I am grateful to marketers who boast that their crypto products' key lengths are 2048 bit as opposed to a mere 112 bit, for it is too rare that one has an opportunity to use the word incommensurable.
Different encryption algorithms may have their own different key lengths, and the strength of the cryptosystem may be entirely unrelated to the length of the key. Yes, size doesn't matter. A one million bit key provides little security if the encryption algorithm is the simple addition of the key with the data.

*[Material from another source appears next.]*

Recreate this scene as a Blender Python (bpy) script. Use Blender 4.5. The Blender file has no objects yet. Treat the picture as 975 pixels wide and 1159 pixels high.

3DES uses 112 bit keys. AES may use 256 bit keys. RSA should use 2048 or 4096 bit keys. An analysis of the relative strengths of these algorithms considers much more than their key lengths. Alice is 6 feet tall, and Bob weighs 200 pounds – which is bigger? For different algorithms, the meaning of the key changes, and the key is used in entirely different ways. For RSA, the secret key is an exponent, as in x to the power of y in regular arithmetic. For DES, the key is rotated, substituted, and permuted, and perhaps can be viewed more as a pattern than as a number with a value.
For a particular algorithm, it is meaningful to compare key lengths. For RSA, 4096 bit is stronger than 512 bit. For AES, 256 bit is stronger than 128 bit. For an apples with apples comparison, bigger is invariably better, but for apples with pomegranates, different algorithms' keys are not "bigger" but are "other".